Üçüncü olarak ise son dönemlerde sıkça yaptığımız bir hataya düşmemek, Asya’yı sadece Çin olarak görmemek gerekiyor. Çin şüphesiz ki küresel düzlemde gerek ekonomik gerekse siyasi anlamda çok önemli bir ülke ve Türkiye’nin bu ülke ile ilişkilerini daha da geliştirmesi ulusal çıkarlar açısından önem arz ediyor. Ancak Asya’da başka ülkeler de var. Japonya ve Güney Kore, sadece kalkınmış ekonomileri ile değil, sahip olduğumuz tarihsel bağlar açısından da önemli. Endonezya ve Malezya, Müslüman çoğunluğa sahip nüfusları ile kültürel anlamda bir yakınlığa sahip olduğumuz ülkeler. Hindistan, küresel ekonominin zirvesine yükselen bir ülke, Pakistan ise kurulduğu günden beridir Türkiye için bir kardeş ülke. Diğer ülkeler için de bu liste uzatılabilir. Bu ülkelerin tamamıyla ilişkileri aktif bir şekilde geliştirmek, “Yeniden Asya” kapsamında her birisi için ayrı bir sayfa açmak gerekiyor.

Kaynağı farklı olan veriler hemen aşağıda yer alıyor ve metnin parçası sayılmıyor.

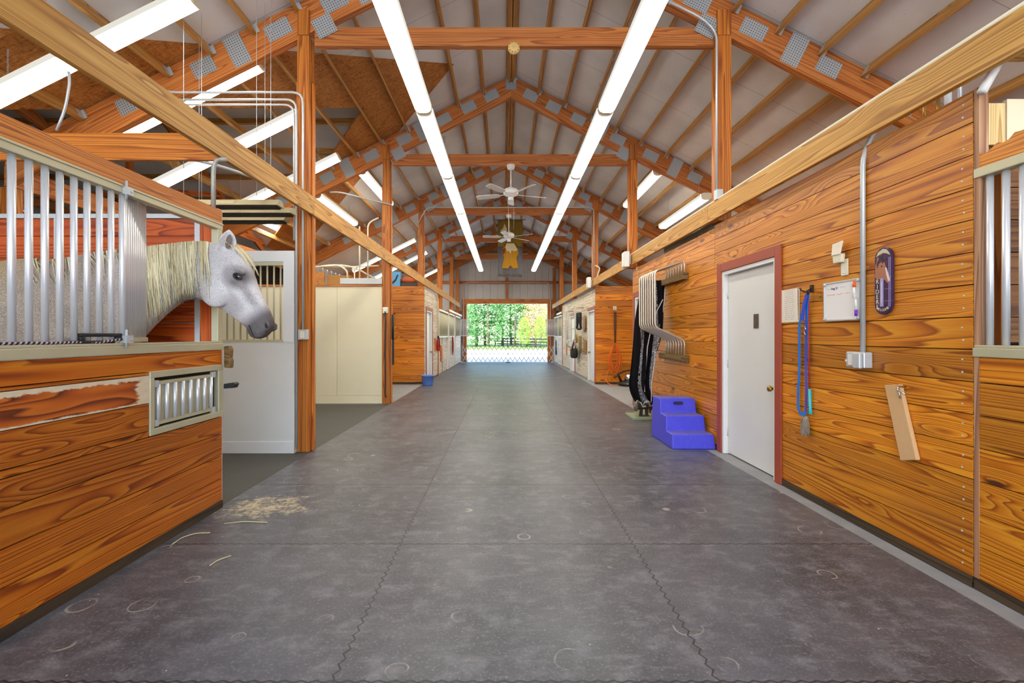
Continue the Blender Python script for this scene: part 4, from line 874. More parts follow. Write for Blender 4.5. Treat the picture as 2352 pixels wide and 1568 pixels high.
# blanket ------------------------------------------------------------
def paisley():
    m = N('black_patterned_fleece'); u, v, _ = m.xyz(m.uv())
    bend = m.math('MULTIPLY_ADD', m.math('SINE', m.math('MULTIPLY', v, 7.0)), .04, u)
    k1 = m.ss(m.math('ABSOLUTE', m.math('SUBTRACT', bend, m.math('MULTIPLY_ADD', v, .5, .05))), .075, .085, 1, 0)
    k2 = m.ss(m.math('ABSOLUTE', m.math('SUBTRACT', bend, m.math('MULTIPLY_ADD', v, .55, .55))), .08, .09, 1, 0)
    o = m.obj(); n = m.noise(o, 26, 1, .5, 1.6); r = m.math('GREATER_THAN', m.math('FRACT', m.math('MULTIPLY', n, 5.0)), .6)
    col = m.mix(m.math('MULTIPLY', m.math('MAXIMUM', k1, k2), r), srgb(22, 18, 20), srgb(206, 200, 200))
    return m.fin(col, .9, 0, .1)
rows = [(2.22, 2.16, 2.56), (2.29, 2.15, 2.56), (2.12, 2.155, 2.545), (1.95, 2.14, 2.54), (1.75, 2.11, 2.53), (1.55, 2.085, 2.52), (1.4, 2.07, 2.50), (1.2, 2.05, 2.44), (1.0, 2.03, 2.39), (.8, 2.01, 2.345), (.62, 1.985, 2.32), (.5, 2.005, 2.325), (.38, 2.05, 2.36), (.3, 2.1, 2.38)]
b = MB(); nu = 26; rings = []
for z, xa, xb in rows:
    rings.append([Vector((xa+(xb-xa)*i/nu, 7.34+.045*math.sin(i*.62+z*1.3)*(.4+.9*(2.3-z)/2)+.02*math.sin(i*1.7+z*5), z+(.05*math.sin(i*.5) if z < .45 else 0))) for i in range(nu+1)])
b.loft(rings, caps=False, closed=False); nr = len(rows)
bl = b.build('horse_blanket', paisley()); tag(bl, 'black fleece horse blanket with pale paisley bands hung on the silver rack', 'blanket')
so_ = bl.modifiers.new('thick', 'SOLIDIFY'); so_.thickness = .012; ss_ = bl.modifiers.new('sub', 'SUBSURF'); ss_.levels = 1; ss_.render_levels = 2
TRIM = plain('silver_binding', (206, 200, 196), .7)
for f, zr in ((.62, (5, 14)), (.97, (2, 14))):
    pts = [rings[k][min(nu, int(f*nu+2*math.sin(k*.8)))]+Vector((0, -.014, 0)) for k in range(*zr)]
    MB().tube(pts, .008, 6).build('trim_binding', TRIM, bl)
MB().tube([p+Vector((0, -.012, -.005)) for p in rings[-1]], .008, 6).build('trim_binding', TRIM, bl)
MB().tube(fillet([rings[3][24]+Vector((0, -.03, 0)), rings[4][19]+Vector((0, -.03, 0)), rings[5][19]+Vector((0, -.03, 0)), rings[6][23]+Vector((0, -.03, 0))], .05), .008, 6).build('belly_strap', TRIM, bl)
# ================================================================== mounting block and grinder
t = thing('mounting_block', 'three step blue plastic mounting block against the pine wall', 'mounting block', (2.3, 5.95, 0))
xs = lambda z: (2.035+.03*z, 2.562-.09*z)
prof = [(5.58, 0), (5.60, .178), (5.82, .182), (5.835, .365), (6.06, .37), (6.075, .552), (6.37, .552), (6.40, 0)]
b = MB(); P0 = [Vector((xs(z)[0], y, z)) for y, z in prof]; P1 = [Vector((xs(z)[1], y, z)) for y, z in prof]; n = len(prof)
b._add(P0+P1, [list(range(n))[::-1], list(range(n, 2*n))]+[(i, (i+1) % n, n+(i+1) % n, n+i) for i in range(n)], [[(0, 0)]*n, [(0, 0)]*n]+[[(0, 0), (1, 0), (1, 1), (0, 1)]]*n)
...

Dışişleri Bakanlığı’nın başlattığı “Yeniden Asya” girişimi, Türkiye’nin uzun zamandır ihtiyaç duyduğu bir Asya stratejisi için gerekli çerçeveyi oluşturabilir. Başlıktaki soruya dönecek olursak: Geleceğimiz Asya’da mı? Hem evet, hem hayır. Asya çok önemli ve Türkiye’nin bu bölgeyle ilişkilerini mutlaka daha üst seviyelere taşıması lazım. Ancak Türkiye için esas olan güçlü bir küresel aktör olabilmek. Bu da aynı anda hem Asya hem Avrupa, hem Doğu hem de Batı ile güçlü, karşılıklı fayda prensibine dayalı ilişkiler kurabilmek ve sürdürebilmek. Türkiye’nin geleceği için Asya önemli bir yer teşkil ediyor, ama Türkiye’nin geleceği sadece Asya değil. Türkiye Doğu ile Batı arasında bir köprü ise, “Yeniden Asya”nın amacı köprünün nispeten zayıf kalmış ayağını güçlendirmek.